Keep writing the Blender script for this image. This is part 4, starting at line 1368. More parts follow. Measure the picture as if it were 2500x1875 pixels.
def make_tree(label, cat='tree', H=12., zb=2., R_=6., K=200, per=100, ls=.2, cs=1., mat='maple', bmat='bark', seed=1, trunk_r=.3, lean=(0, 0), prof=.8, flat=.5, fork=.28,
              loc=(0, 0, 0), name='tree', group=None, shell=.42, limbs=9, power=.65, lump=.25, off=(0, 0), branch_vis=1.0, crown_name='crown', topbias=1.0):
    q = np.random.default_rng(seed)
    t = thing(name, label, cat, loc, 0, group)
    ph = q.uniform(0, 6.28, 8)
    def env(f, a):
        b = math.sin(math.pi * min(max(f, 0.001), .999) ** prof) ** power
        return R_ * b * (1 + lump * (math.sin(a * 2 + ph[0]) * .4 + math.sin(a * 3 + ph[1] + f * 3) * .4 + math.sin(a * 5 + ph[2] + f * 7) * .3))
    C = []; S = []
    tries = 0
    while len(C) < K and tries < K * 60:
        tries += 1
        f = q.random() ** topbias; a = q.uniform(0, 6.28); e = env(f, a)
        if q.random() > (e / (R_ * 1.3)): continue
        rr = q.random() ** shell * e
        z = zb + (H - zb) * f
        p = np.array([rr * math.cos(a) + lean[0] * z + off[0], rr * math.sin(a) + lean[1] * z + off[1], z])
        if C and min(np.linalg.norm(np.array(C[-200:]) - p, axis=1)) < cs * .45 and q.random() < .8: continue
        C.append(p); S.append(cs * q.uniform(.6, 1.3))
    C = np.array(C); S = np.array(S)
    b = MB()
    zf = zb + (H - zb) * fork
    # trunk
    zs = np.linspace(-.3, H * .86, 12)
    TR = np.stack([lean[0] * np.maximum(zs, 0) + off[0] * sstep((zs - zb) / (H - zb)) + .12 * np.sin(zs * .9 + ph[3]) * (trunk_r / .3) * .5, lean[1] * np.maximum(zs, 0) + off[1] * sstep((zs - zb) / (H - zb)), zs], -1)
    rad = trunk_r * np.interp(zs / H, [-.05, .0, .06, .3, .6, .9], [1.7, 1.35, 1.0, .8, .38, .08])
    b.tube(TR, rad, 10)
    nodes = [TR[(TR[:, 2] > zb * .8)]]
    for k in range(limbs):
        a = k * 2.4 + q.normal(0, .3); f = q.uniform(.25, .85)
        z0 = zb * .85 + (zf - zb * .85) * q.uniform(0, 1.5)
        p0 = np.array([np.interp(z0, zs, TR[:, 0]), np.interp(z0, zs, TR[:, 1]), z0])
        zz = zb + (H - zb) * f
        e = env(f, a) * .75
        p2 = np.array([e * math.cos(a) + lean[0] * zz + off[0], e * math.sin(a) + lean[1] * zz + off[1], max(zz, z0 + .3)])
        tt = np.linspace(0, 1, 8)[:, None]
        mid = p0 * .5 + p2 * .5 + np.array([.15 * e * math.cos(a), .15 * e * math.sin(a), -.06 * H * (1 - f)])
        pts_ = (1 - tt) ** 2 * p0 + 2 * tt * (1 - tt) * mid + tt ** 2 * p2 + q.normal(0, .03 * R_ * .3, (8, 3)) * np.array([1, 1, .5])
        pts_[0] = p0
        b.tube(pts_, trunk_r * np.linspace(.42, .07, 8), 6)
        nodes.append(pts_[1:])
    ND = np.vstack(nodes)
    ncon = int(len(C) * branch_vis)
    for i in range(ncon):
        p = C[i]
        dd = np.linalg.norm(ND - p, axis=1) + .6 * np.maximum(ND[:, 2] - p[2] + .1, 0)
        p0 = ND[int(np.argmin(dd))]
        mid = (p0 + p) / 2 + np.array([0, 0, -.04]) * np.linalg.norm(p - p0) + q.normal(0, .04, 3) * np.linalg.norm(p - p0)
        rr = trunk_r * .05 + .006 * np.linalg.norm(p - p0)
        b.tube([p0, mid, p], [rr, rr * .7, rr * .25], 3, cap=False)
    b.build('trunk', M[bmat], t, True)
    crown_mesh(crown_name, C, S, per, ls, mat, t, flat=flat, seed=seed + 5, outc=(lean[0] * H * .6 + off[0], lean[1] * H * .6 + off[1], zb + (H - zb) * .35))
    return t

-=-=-

Output all of the material, please, exactly as it stands.

* Problem solution *
Keep writing the Blender script for this image. This is part 4, starting at line 1368. More parts follow. Measure the picture as if it were 2500x1875 pixels.
def make_tree(label, cat='tree', H=12., zb=2., R_=6., K=200, per=100, ls=.2, cs=1., mat='maple', bmat='bark', seed=1, trunk_r=.3, lean=(0, 0), prof=.8, flat=.5, fork=.28,
              loc=(0, 0, 0), name='tree', group=None, shell=.42, limbs=9, power=.65, lump=.25, off=(0, 0), branch_vis=1.0, crown_name='crown', topbias=1.0):
    q = np.random.default_rng(seed)
    t = thing(name, label, cat, loc, 0, group)
    ph = q.uniform(0, 6.28, 8)
    def env(f, a):
        b = math.sin(math.pi * min(max(f, 0.001), .999) ** prof) ** power
        return R_ * b * (1 + lump * (math.sin(a * 2 + ph[0]) * .4 + math.sin(a * 3 + ph[1] + f * 3) * .4 + math.sin(a * 5 + ph[2] + f * 7) * .3))
    C = []; S = []
    tries = 0
    while len(C) < K and tries < K * 60:
        tries += 1
        f = q.random() ** topbias; a = q.uniform(0, 6.28); e = env(f, a)
        if q.random() > (e / (R_ * 1.3)): continue
        rr = q.random() ** shell * e
        z = zb + (H - zb) * f
        p = np.array([rr * math.cos(a) + lean[0] * z + off[0], rr * math.sin(a) + lean[1] * z + off[1], z])
        if C and min(np.linalg.norm(np.array(C[-200:]) - p, axis=1)) < cs * .45 and q.random() < .8: continue
        C.append(p); S.append(cs * q.uniform(.6, 1.3))
    C = np.array(C); S = np.array(S)
    b = MB()
    zf = zb + (H - zb) * fork
    # trunk
    zs = np.linspace(-.3, H * .86, 12)
    TR = np.stack([lean[0] * np.maximum(zs, 0) + off[0] * sstep((zs - zb) / (H - zb)) + .12 * np.sin(zs * .9 + ph[3]) * (trunk_r / .3) * .5, lean[1] * np.maximum(zs, 0) + off[1] * sstep((zs - zb) / (H - zb)), zs], -1)
    rad = trunk_r * np.interp(zs / H, [-.05, .0, .06, .3, .6, .9], [1.7, 1.35, 1.0, .8, .38, .08])
    b.tube(TR, rad, 10)
    nodes = [TR[(TR[:, 2] > zb * .8)]]
    for k in range(limbs):
        a = k * 2.4 + q.normal(0, .3); f = q.uniform(.25, .85)
        z0 = zb * .85 + (zf - zb * .85) * q.uniform(0, 1.5)
        p0 = np.array([np.interp(z0, zs, TR[:, 0]), np.interp(z0, zs, TR[:, 1]), z0])
        zz = zb + (H - zb) * f
        e = env(f, a) * .75
        p2 = np.array([e * math.cos(a) + lean[0] * zz + off[0], e * math.sin(a) + lean[1] * zz + off[1], max(zz, z0 + .3)])
        tt = np.linspace(0, 1, 8)[:, None]
        mid = p0 * .5 + p2 * .5 + np.array([.15 * e * math.cos(a), .15 * e * math.sin(a), -.06 * H * (1 - f)])
        pts_ = (1 - tt) ** 2 * p0 + 2 * tt * (1 - tt) * mid + tt ** 2 * p2 + q.normal(0, .03 * R_ * .3, (8, 3)) * np.array([1, 1, .5])
        pts_[0] = p0
        b.tube(pts_, trunk_r * np.linspace(.42, .07, 8), 6)
        nodes.append(pts_[1:])
    ND = np.vstack(nodes)
    ncon = int(len(C) * branch_vis)
    for i in range(ncon):
        p = C[i]
        dd = np.linalg.norm(ND - p, axis=1) + .6 * np.maximum(ND[:, 2] - p[2] + .1, 0)
        p0 = ND[int(np.argmin(dd))]
        mid = (p0 + p) / 2 + np.array([0, 0, -.04]) * np.linalg.norm(p - p0) + q.normal(0, .04, 3) * np.linalg.norm(p - p0)
        rr = trunk_r * .05 + .006 * np.linalg.norm(p - p0)
        b.tube([p0, mid, p], [rr, rr * .7, rr * .25], 3, cap=False)
    b.build('trunk', M[bmat], t, True)
    crown_mesh(crown_name, C, S, per, ls, mat, t, flat=flat, seed=seed + 5, outc=(lean[0] * H * .6 + off[0], lean[1] * H * .6 + off[1], zb + (H - zb) * .35))
    return t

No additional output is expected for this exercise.